Частеречная принадлежность. Обращение в диссертационном исследовании преимущественно к глагольному материалу мотивируется известными представлениями о глаголе, как о наиболее важной для лексического уровня языка части речи. Г. Шухардт полагал, что «...язык начался с обозначения процессов» [Шухардт, 1950: 100]; М. Фуко, опираясь на догадку Адама Смита, что «все другие части речи отделились от глагольного ядра как производные и вторичные уточнения» утверждал, что «начало языка надо искать, где возникает глагол» [Фуко, 1994:127]. В некотором смысле эти предпосылки давали право предполагать, что семантика, реализующаяся преимущественно в форме глагольных значений, занимает некое особое (центральное) место в лексико-семантических пространствах естественных языков. Однако в процессе работы над практическим материалом мы пришли к теоретическому выводу, что исследуемые смыслы нечувствительны к частеречным различиям. Иначе говоря, нет собственно именных смыслов, или глагольных смыслов. Есть смыслы, которые реализуются в виде глагольных значений, и есть смыслы, которые реализуются в виде именных значений - один и тот же смысл может принять как глагольную, так и именную (номинативную или адъективную) форму. Мы разделяем ту точку зрения, согласно которой грамматическая семантика оказывается совершенно несущественной для семантического пространства: «...семантическое пространство, так сказать "аграмматично", хотя нам, носителям русского языка, требующего во что бы то ни стало приписать каждое слово к какой-либо части речи, непросто себе такое представить» [Фролов, Кретов, 2002:170].

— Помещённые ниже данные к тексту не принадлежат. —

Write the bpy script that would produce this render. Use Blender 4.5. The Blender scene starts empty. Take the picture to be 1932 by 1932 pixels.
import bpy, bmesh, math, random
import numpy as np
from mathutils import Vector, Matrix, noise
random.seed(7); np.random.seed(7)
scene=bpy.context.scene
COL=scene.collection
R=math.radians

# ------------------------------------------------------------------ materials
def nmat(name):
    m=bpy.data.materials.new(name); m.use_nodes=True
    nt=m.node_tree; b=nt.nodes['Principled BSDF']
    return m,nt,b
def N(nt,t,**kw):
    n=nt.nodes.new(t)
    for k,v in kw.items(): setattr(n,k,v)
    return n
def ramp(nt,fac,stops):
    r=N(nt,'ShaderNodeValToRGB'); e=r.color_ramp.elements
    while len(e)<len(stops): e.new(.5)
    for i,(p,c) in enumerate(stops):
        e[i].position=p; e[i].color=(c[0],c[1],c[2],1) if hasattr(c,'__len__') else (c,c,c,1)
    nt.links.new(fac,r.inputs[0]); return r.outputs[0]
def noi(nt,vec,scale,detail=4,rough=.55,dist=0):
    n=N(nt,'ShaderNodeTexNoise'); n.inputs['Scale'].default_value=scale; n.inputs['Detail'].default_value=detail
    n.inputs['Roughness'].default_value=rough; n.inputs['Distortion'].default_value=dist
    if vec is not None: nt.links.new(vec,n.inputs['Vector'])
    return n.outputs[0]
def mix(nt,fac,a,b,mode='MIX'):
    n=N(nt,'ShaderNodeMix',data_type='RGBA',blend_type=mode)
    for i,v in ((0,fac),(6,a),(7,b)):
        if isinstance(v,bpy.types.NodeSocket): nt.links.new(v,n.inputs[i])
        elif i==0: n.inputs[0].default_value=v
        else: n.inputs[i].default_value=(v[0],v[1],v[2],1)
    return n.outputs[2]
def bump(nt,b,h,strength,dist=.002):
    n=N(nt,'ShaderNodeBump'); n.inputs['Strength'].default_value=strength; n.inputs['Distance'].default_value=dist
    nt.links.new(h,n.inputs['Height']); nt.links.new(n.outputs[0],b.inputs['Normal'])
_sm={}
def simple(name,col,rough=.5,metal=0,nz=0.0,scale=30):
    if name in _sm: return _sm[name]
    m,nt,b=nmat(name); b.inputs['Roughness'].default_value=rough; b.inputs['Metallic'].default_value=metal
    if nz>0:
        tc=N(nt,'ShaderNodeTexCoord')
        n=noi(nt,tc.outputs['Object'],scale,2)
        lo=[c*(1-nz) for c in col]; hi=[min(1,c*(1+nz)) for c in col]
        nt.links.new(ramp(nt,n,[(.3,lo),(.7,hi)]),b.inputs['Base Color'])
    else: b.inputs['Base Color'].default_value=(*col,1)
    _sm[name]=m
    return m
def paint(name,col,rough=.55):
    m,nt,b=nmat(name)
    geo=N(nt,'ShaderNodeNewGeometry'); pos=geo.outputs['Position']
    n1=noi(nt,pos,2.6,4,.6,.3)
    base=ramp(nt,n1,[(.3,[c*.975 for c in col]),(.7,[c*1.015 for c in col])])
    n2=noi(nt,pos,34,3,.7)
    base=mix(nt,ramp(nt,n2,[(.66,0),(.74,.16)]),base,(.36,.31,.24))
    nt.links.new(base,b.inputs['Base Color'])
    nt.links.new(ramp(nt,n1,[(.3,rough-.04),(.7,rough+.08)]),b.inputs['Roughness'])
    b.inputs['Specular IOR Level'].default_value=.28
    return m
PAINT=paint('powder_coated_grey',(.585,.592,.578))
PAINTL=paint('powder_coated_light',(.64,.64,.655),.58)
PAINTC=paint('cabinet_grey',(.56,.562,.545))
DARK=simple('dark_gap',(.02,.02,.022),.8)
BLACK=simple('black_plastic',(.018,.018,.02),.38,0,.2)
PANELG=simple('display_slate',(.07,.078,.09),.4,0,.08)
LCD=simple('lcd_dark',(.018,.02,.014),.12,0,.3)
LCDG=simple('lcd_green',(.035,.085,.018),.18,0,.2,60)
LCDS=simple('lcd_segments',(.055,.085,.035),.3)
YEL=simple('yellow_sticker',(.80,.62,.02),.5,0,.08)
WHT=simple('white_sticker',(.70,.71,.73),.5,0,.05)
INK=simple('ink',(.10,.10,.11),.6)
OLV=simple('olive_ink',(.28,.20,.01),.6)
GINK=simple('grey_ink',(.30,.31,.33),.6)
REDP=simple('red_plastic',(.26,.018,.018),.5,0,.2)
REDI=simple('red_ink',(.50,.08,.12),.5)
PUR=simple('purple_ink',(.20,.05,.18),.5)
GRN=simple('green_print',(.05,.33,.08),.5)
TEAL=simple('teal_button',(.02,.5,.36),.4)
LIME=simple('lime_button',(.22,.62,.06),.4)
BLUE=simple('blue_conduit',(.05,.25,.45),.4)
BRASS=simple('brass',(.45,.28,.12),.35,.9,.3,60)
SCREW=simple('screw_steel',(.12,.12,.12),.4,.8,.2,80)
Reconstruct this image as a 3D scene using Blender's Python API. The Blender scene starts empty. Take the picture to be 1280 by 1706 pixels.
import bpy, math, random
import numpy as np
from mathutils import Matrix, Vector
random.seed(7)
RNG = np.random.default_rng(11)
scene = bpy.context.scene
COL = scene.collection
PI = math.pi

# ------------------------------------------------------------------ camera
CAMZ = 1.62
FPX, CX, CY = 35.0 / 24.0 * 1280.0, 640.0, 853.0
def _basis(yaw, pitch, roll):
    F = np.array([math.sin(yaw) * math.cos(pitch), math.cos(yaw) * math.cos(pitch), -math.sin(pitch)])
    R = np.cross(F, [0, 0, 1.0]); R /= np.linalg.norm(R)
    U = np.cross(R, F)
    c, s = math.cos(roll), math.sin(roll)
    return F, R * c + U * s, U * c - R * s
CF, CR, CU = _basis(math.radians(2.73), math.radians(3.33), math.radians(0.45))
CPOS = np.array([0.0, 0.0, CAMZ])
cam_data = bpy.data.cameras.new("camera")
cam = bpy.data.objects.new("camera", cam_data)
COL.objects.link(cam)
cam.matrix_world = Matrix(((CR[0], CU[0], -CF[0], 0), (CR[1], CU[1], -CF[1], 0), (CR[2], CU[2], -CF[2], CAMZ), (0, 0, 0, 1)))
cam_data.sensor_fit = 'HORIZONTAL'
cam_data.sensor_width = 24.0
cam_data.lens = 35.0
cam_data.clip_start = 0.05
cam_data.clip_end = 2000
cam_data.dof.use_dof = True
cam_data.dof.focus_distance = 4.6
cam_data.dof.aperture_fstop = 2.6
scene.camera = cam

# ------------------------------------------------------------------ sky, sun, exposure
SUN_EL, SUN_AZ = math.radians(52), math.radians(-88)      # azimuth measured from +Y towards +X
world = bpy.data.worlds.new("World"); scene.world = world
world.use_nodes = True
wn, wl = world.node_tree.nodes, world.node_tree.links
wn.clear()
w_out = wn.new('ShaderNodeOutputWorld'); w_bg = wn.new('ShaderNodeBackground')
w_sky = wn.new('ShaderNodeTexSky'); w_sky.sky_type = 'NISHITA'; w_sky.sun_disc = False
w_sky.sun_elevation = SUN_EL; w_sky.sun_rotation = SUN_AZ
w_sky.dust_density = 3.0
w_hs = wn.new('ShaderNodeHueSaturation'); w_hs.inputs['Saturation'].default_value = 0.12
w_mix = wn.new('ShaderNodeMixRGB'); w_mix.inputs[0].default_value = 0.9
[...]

. Абстрактность не является грамматическим признаком, но, по большому счету, абстрактность не является и лексическим компонентом значения. Все грамматические признаки лексического значения, в свою очередь, суть абстракции (ср.: «грамматическое значение — обобщенное, отвлеченное языковое значение, присущее ряду слов, словоформ, синтаксических конструкций и находящей в языке свое регулярное (стандартное) выражение» [Языкознание, 116]).
...Всякое грамматическое значение абстрактно, но этого недостаточно, чтобы отличить его от лексического значения, ибо лексическое значение таких, например, слов, как отношение, направление, принадлежность и многих других также абстрактно. Существенным же признаком грамматического значения является то, что не номинировано, не названо как особый предмет мысли в высказывании. ...Более того, абстрактность грамматического значения не сопоставима с абстрактностью лексического значения, поскольку первая не осознается говорящим, она не названа сама по себе, а лишь определенным образом модифицирует значение лексических единиц в высказывании [Никитин, 1996: 61]. С одной стороны, справедливо, что значение собирательность может быть как лексическим значением рус. собирательность, так и грамматическим значением (семой) рус. молодежь, листва и т.п., с другой стороны, очевидно, что мы имеем дело с принципиально различными язьпсовыми явлениями. Тем не менее, очевидно то, что как в первом, так и во втором случае значение собирательность абстрактно. М.В. Никитин резюмирует следующим образом: «Не следует искать различие между лексическим и грамматическим значением в характере стоящих за ними понятий, его следует искать в особом модусе существования каждого из них, в различиях их языкового статуса» [Там же].